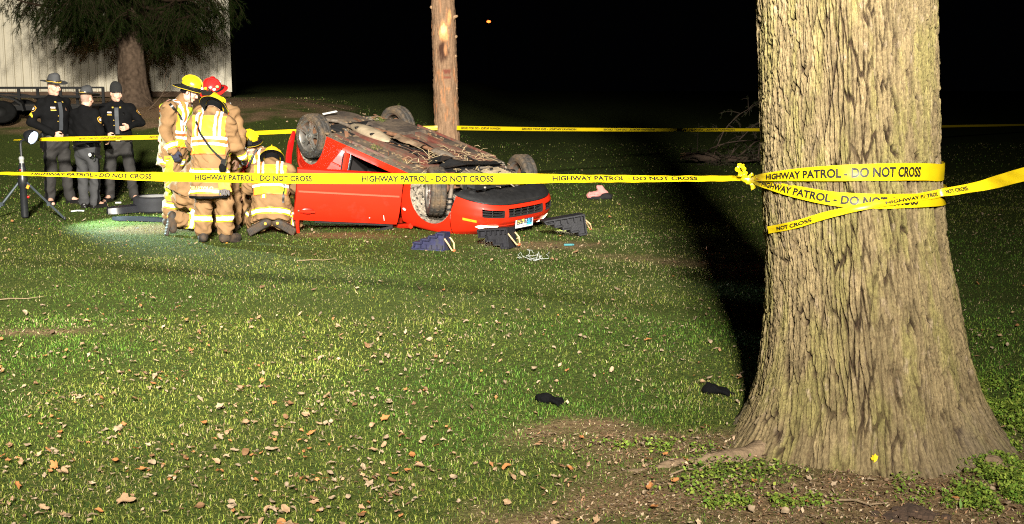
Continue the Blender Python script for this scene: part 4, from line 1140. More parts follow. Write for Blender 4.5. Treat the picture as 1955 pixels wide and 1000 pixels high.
bk = MB()
for k in range(70):
    x0 = rg.uniform(-1.7, 1.05); y0 = rg.uniform(-.62, .62); c = u(x0, y0, float(zlo(x0)) - rg.uniform(.0, .02)); sx, sy, sz = rg.uniform(.03, .16), rg.uniform(.015, .07), rg.uniform(.006, .03)
    bk.box(c, (sx, sy, sz), Rz(rg.normal() * .5) @ Rx(rg.normal() * .35) @ Ry(rg.normal() * .25), taper=rg.uniform(.5, 1))
tag(part('underbody_brackets', bk, RUST, False), kind='stuff')
# ================================================================ BARRIER TAPE
TAPE = mat('yellow_tape', (.60, .44, .006), rough=.28, var=.06, vs=3, spec=.6)
INK = mat('black_ink', (.008, .008, .008), rough=.45, var=0)
TXT = 'HIGHWAY PATROL - DO NOT CROSS'
def project(p):
    d = np.asarray(p) - np.array([0, 0, EYE]); z = d[1] * CP - d[2] * SP
    return PW / 2 + FPX * d[0] / z, PH / 2 - FPX * (d[1] * SP + d[2] * CP) / z
class Ribbon:
    """a strip of film along control points (point, across-direction, visible width, curl)"""
    def __init__(s, ctrl, n=200, smooth=True, wrinkle=.0, seed=0):
        P = np.array([c[0] for c in ctrl], float); U = np.array([unit(c[1]) for c in ctrl]); Wd = np.array([c[2] for c in ctrl], float)
        k = len(P); L_ = np.concatenate([[0], np.cumsum(np.linalg.norm(np.diff(P, axis=0), axis=1))])
        t = np.linspace(0, L_[-1], n)
        def interp(A):
            if A.ndim == 1: A = A[:, None]
            if not smooth or k < 3: return np.stack([np.interp(t, L_, A[:, q]) for q in range(A.shape[1])], 1)
            M = np.gradient(A, L_, axis=0); i = np.clip(np.searchsorted(L_, t, 'right') - 1, 0, k - 2); h = (L_[i + 1] - L_[i])[:, None]; x = ((t - L_[i])[:, None]) / h
            return (2 * x**3 - 3 * x**2 + 1) * A[i] + (x**3 - 2 * x**2 + x) * h * M[i] + (-2 * x**3 + 3 * x**2) * A[i + 1] + (x**3 - x**2) * h * M[i + 1]
        s.P = interp(P); s.U = interp(U); s.U /= np.linalg.norm(s.U, axis=1)[:, None]; s.W = interp(Wd)[:, 0]; s.t = t
        T = np.gradient(s.P, axis=0); T /= np.linalg.norm(T, axis=1)[:, None]; s.N = np.cross(T, s.U); s.N /= np.linalg.norm(s.N, axis=1)[:, None]
        toc = np.array([0, 0, EYE]) - s.P; s.sg = np.where((s.N * toc).sum(1) > 0, 1.0, -1.0)
        rg_ = np.random.default_rng(seed); ph = rg_.uniform(0, 6, 4)
        s.wr = lambda tt, v: wrinkle * (np.sin(tt * 9 + ph[0] + 3 * v) * np.sin(tt * 23 + ph[1] - 5 * v) + .5 * np.sin(tt * 41 + 6 * v + ph[2]))
    def pt(s, t, v, off=0.0):
        f = lambda A: np.stack([np.interp(t, s.t, A[:, q]) for q in range(3)], -1)
        w = np.interp(t, s.t, s.W); sg = np.where(np.interp(t, s.t, s.sg) >= 0, 1.0, -1.0)
        return f(s.P) + f(s.U) * (w * v)[..., None] + f(s.N) * (off * sg + s.wr(t, v))[..., None]
    def strip(s, name, parent, m=None):
        vv = np.linspace(-.5, .5, 6); n = len(s.t)
        T_, V_ = np.meshgrid(s.t, vv, indexing='ij'); V = s.pt(T_, V_).reshape(-1, 3)
        I = np.arange(n * 6).reshape(n, 6); F = np.stack([I[:-1, :-1], I[1:, :-1], I[1:, 1:], I[:-1, 1:]], -1).reshape(-1, 4)
        return mk(name, V, F, m or TAPE, parent)
    def u_at(s, px):
        X = project_many(s.P); k = int(np.argmax(X)); k = k + 1 if k > len(X) * .3 else len(X); X = X[:k]; tt = s.t[:k]; return float(np.interp(px, X, tt))
    def text(s, u0, u1, parent, hgt=.56, mirror=False, flip=False, txt=TXT):
        V, F = text2d(txt); w = V[:, 0].max(); x = V[:, 0] / w; y = (V[:, 1] - .5) * hgt
        if mirror: x = 1 - x
        if flip: x = 1 - x; y = -y
        q = s.pt(u0 + (u1 - u0) * x, y, .0034)
        return MB().add(q, F).build('lettering', INK, parent)
def project_many(P):
    d = P - np.array([0, 0, EYE]); z = d[:, 1] * CP - d[:, 2] * SP
    return PW / 2 + FPX * d[:, 0] / z
UP = np.array([0, 0, 1.]); TWD = .070
def dirs(a):      # across-direction tilted back by angle a (0 = upright)
    return np.array([0, math.sin(a), math.cos(a)])
def seg(px, py, Y, a=0.0, w=TWD): return (at(px, py, Y), dirs(a), w)
def tilt(px, py, Y, slope, a=0.0, w=TWD):
    """across-direction square to a tape that runs at a slope in the picture"""
    return (at(px, py, Y), np.array([math.sin(slope) * math.cos(a), math.sin(a), math.cos(slope) * math.cos(a)]), w)

t1 = empty('barrier_tape', (0, 0, 0), 0, 'front yellow barrier tape stretched across the whole lawn to a knot at the big tree', 'barrier tape', 'yellow police tapes')
R1 = Ribbon([seg(-130, 327, 9.6, 1.3, .045), seg(20, 331, 9.35, 1.15, .05), seg(170, 334, 9.1, .85, .062), seg(300, 337, 8.85, .42), seg(440, 339, 8.6, .2), seg(620, 341, 8.3, .05), seg(800, 341, 8.0, .0), seg(960, 341, 7.7, .25), seg(1080, 340.5, 7.5, .85), seg(1200, 341, 7.25, 1.0), seg(1300, 341, 7.05, 1.15), seg(1420, 340, 6.75, 1.2)], 420, wrinkle=.0016)
b1 = R1.strip('tape_strip', t1)
for a, b in ((60, 290), (373, 596), (691, 943), (1055, 1332)): R1.text(R1.u_at(a), R1.u_at(b), b1, .60)
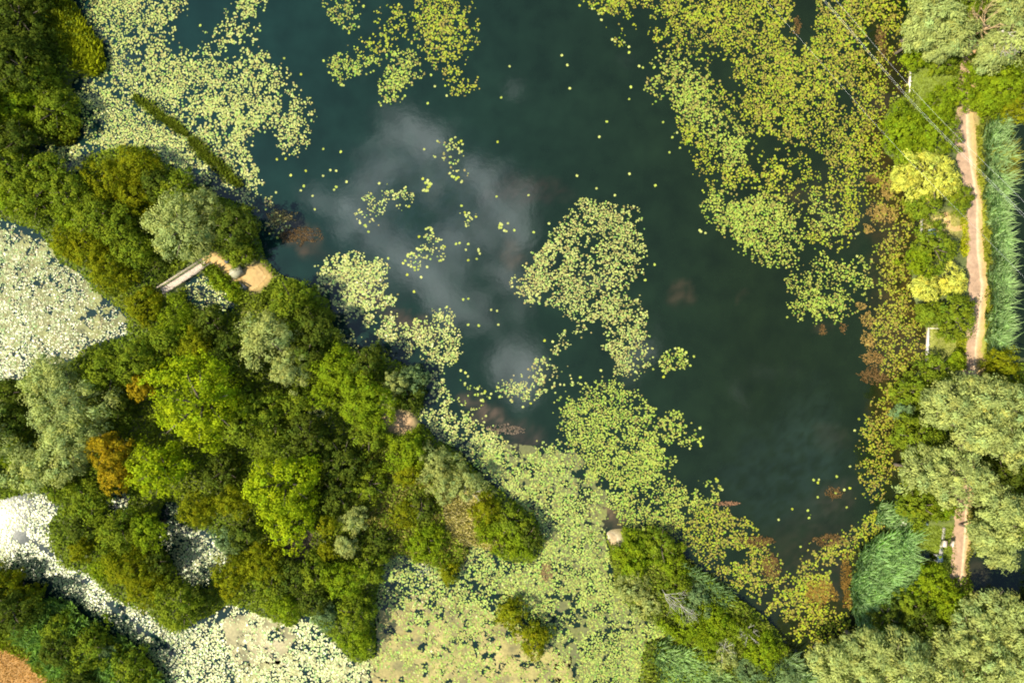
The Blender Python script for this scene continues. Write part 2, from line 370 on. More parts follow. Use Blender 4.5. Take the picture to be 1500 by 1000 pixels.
# ------------------------------------------------------------------ LILY PADS
CR = (.34, .37, .095); LM = (.27, .325, .045); YL = (.27, .30, .018); GD = (.25, .26, .022); WH = (.28, .31, .12); OL = (.26, .28, .06)
BRN = np.array((.17, .10, .035))
PZ = [ # density, colour, brown fraction, polygon
 (.72,CR,.10,[(95,-400),(190,-400),(195,0),(262,5),(265,35),(235,45),(265,70),(300,85),(330,85),(370,80),(420,92),(432,110),(452,150),(462,185),(440,215),(412,222),(405,195),(380,180),(365,205),(360,235),(378,262),(385,300),(350,290),(300,240),(260,200),(200,160),(150,130),(110,120),(112,100),(150,100),(155,75),(125,35),(105,0)]),
 (.66,CR,.08,[(290,75),(300,50),(325,30),(345,10),(350,-140),(395,-140),(388,20),(375,35),(362,60),(335,62),(320,78),(300,90)]),
 (.30,CR,.08,[(250,-100),(275,-100),(278,15),(262,40),(250,35)]),
 (.95,CR,.05,[(112,118),(150,125),(200,150),(250,185),(300,240),(350,285),(385,315),(345,292),(300,265),(250,245),(200,220),(150,222),(122,210),(120,170)]),
 (.07,CR,.05,[(370,225),(500,200),(520,290),(400,300)]),
 (.45,OL,.35,[(372,270),(400,300),(418,330),(405,352),(385,330)]),
 (.85,CR,.05,[(55,208),(120,205),(135,255),(95,268),(60,240)]),
 (.60,LM,.22,[(480,-40),(525,-40),(520,20),(512,45),(500,52),(492,25),(480,20)]),
 (.72,YL,.28,[(612,-140),(690,-140),(685,20),(690,60),(710,62),(690,75),(668,90),(640,92),(615,70),(608,30),(605,5)]),
 (.42,YL,.22,[(550,20),(580,8),(600,25),(604,70),(560,85),(530,90),(515,75),(540,50)]),
 (.60,LM,.15,[(482,90),(500,72),(518,80),(518,112),(495,118),(482,108)]),
 (.4,LM,.2,[(515,75),(545,68),(560,90),(545,120),(520,118)]),
 (.62,LM,.22,[(558,80),(600,75),(617,110),(600,130),(570,148),(558,156),(540,146),(550,125)]),
 (.66,YL,.2,[(652,88),(672,92),(668,115),(686,95),(696,100),(693,138),(655,136)]),
 (.05,CR,.1,[(600,80),(740,60),(760,220),(640,200)]),
 (.38,CR,.18,[(640,205),(668,208),(672,230),(685,268),(665,262),(645,235)]),
 (.42,CR,.1,[(525,310),(545,285),(575,265),(598,265),(608,300),(580,310),(565,322),(540,330),(530,325)]),
 (.36,CR,.1,[(612,262),(630,260),(630,280),(615,285)]),
 (.36,CR,.1,[(615,340),(640,335),(660,365),(650,378),(625,385),(595,398),(590,385),(620,365)]),
 (.6,CR,.1,[(668,308),(690,312),(684,326),(664,334)]),
 (.5,CR,.15,[(675,365),(700,368),(695,382),(680,380)]),
 (.45,CR,.15,[(730,325),(750,325),(748,352),(730,348)]),
 (.18,CR,.1,[(658,330),(680,338),(678,365),(655,355)]),
 (.022,CR,.1,[(500,250),(960,240),(960,320),(760,440),(560,440)]),
 (.012,LM,.1,[(820,60),(980,60),(1010,260),(830,260)]),
 (.72,CR,.25,[(808,345),(830,320),(845,302),(870,300),(905,305),(930,305),(932,350),(950,378),(942,395),(920,385),(925,410),(915,435),(945,445),(955,475),(945,500),(940,540),(930,556),(905,550),(895,520),(890,480),(870,475),(850,480),(842,455),(830,440),(800,440),(775,440),(750,425),(745,412),(765,405),(778,378),(790,375),(788,350)]),
 (.50,CR,.22,[(850,478),(865,485),(830,500),(815,540),(850,545),(838,575),(815,570),(790,562),(770,590),(735,585),(725,570),(745,560),(765,550),(790,525),(815,510),(820,490)]),
 (.86,LM,.14,[(815,595),(828,575),(850,572),(880,560),(915,570),(950,585),(962,600),(950,620),(965,655),(985,690),(970,705),(975,720),(940,720),(900,720),(860,690),(850,665),(825,630),(815,615)]),
 (.62,LM,.18,[(960,618),(985,608),(1010,612),(1015,635),(1000,650),(978,655),(962,645)]),
 (.6,LM,.18,[(1018,645),(1032,645),(1033,668),(1020,665)]),
 (.55,LM,.18,[(968,530),(975,515),(1002,512),(1000,530),(990,550),(972,545)]),
 (.14,LM,.1,[(1000,600),(1045,600),(1045,640),(1010,640)]),
 (.93,CR,.06,[(465,390),(500,378),(530,380),(550,385),(570,395),(555,405),(575,430),(590,445),(560,455),(525,460),(495,460),(490,430),(470,410)]),
 (.62,CR,.12,[(520,455),(560,455),(590,470),(620,475),(635,450),(660,462),(670,500),(668,530),(640,540),(610,525),(580,525),(560,505),(540,490)]),
 (.55,CR,.06,[(500,460),(515,470),(530,490),(530,510),(505,510),(495,495)]),
 (.50,CR,.12,[(590,525),(640,535),(655,560),(655,600),(630,600),(630,560)]),
 (.22,LM,.15,[(655,560),(690,540),(735,590),(690,605)]),
 (.75,CR,.08,[(606,596),(650,602),(700,615),(740,640),(765,652),(740,660),(700,680),(660,655),(620,630)]),
 (.05,CR,.08,[(580,400),(760,430),(745,560),(670,560),(670,480),(600,450)]),
 (.82,(.30,.36,.07),.14,[(690,640),(745,655),(800,650),(835,660),(850,700),(890,720),(940,720),(900,745),(860,745),(870,770),(900,800),(900,830),(905,875),(940,900),(1000,920),(990,1400),(540,1400),(540,960),(548,850),(556,785),(620,785),(690,775),(740,800),(770,790),(740,740),(720,700),(680,665)]),
 (.70,LM,.2,[(860,725),(940,715),(975,700),(1000,705),(1010,725),(1040,700),(1050,715),(1045,740),(1060,770),(1010,790),(960,778),(905,772),(890,750)]),
 (.78,YL,.42,[(960,778),(1010,745),(1040,700),(1045,740),(1090,770),(1130,800),(1145,850),(1180,830),(1200,790),(1250,780),(1290,745),(1315,770),(1270,805),(1252,850),(1245,900),(1255,960),(1200,960),(1160,930),(1120,880),(1060,845),(1010,810)]),
 (.12,YL,.2,[(1100,760),(1200,690),(1260,690),(1260,790),(1150,830)]),
 (.76,YL,.40,[(940,-400),(1330,-400),(1332,70),(1324,140),(1292,170),(1290,250),(1222,256),(1200,225),(1150,215),(1120,190),(1080,170),(1070,150),(1060,75),(1030,60),(990,45),(955,25),(945,0)]),
 (.66,LM,.28,[(955,60),(990,75),(1040,90),(1040,130),(1070,170),(1100,200),(1105,240),(1060,265),(1045,220),(1020,190),(1000,180),(990,150),(950,135),(950,120),(965,100)]),
 (.42,YL,.3,[(950,40),(1060,60),(1120,180),(1295,250),(1240,370),(1180,350),(1170,300),(1040,312),(1000,200)]),
 (.5,YL,.3,[(1015,190),(1110,200),(1150,215),(1190,235),(1200,280),(1150,290),(1050,300),(1030,285),(1025,250),(1045,240),(1010,220)]),
 (.78,LM,.22,[(1035,285),(1060,270),(1110,280),(1160,290),(1170,340),(1165,380),(1125,390),(1105,370),(1075,360),(1060,340),(1035,310)]),
 (.62,LM,.2,[(1175,270),(1215,275),(1240,330),(1230,360),(1195,345),(1180,310)]),
 (.78,LM,.2,[(1155,410),(1175,385),(1220,375),(1245,400),(1250,430),(1235,460),(1190,468),(1158,460),(1165,430),(1150,420)]),
 (.42,LM,.25,[(1240,380),(1290,370),(1300,420),(1270,450),(1250,430)]),
 (.66,GD,.33,[(1290,330),(1345,300),(1336,430),(1356,480),(1355,530),(1325,570),(1322,620),(1316,700),(1295,745),(1265,720),(1255,680),(1265,620),(1290,570),(1305,520),(1275,470),(1290,400),(1280,360)]),
 (.45,GD,.45,[(1240,255),(1320,245),(1345,300),(1330,330),(1290,330),(1260,290)]),
 (.32,YL,.25,[(840,-100),(900,-100),(935,20),(930,60),(900,70),(895,25),(860,15)]),
 (.07,YL,.25,[(880,20),(960,20),(960,140),(900,100)]),
 (.09,YL,.25,[(960,170),(1030,200),(1040,380),(1010,330),(1000,240)]),
 (.78,WH,.16,[(-400,300),(0,320),(65,345),(80,375),(120,405),(165,445),(192,470),(195,492),(130,510),(100,530),(60,540),(20,560),(-400,570)]),
 (.97,WH,.02,[(-400,750),(0,730),(55,712),(92,745),(75,765),(85,805),(80,830),(100,820),(140,825),(175,862),(232,895),(300,905),(260,1010),(235,1000),(200,942),(150,912),(85,872),(30,850),(-400,820)]),
 (.93,WH,.04,[(240,735),(262,728),(272,768),(312,773),(346,808),(302,866),(270,860),(253,820),(230,792)]),
 (.8,WH,.04,[(150,712),(196,716),(195,756),(156,756)]),
 (.86,(.48,.50,.22),.05,[(240,920),(300,925),(330,888),(380,895),(430,915),(452,895),(480,922),(520,965),(552,960),(560,1400),(230,1400),(235,1000),(225,950)]),
 (.65,CR,.05,[(268,412),(300,403),(340,428),(355,452),(310,470),(272,444)]),
 (.4,CR,.05,[(440,565),(470,560),(480,610),(450,625)]),
]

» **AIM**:
Reproduce every line from the entries that holds the word "pixels".

» **SOLUTION TO THIS PROBLEM**:
Continue the Blender Python script for this scene: part 4, from line 1140. More parts follow. Write for Blender 4.5. Treat the picture as 1955 pixels wide and 1000 pixels high.
The Blender Python script for this scene continues. Write part 2, from line 370 on. More parts follow. Use Blender 4.5. Take the picture to be 1500 by 1000 pixels.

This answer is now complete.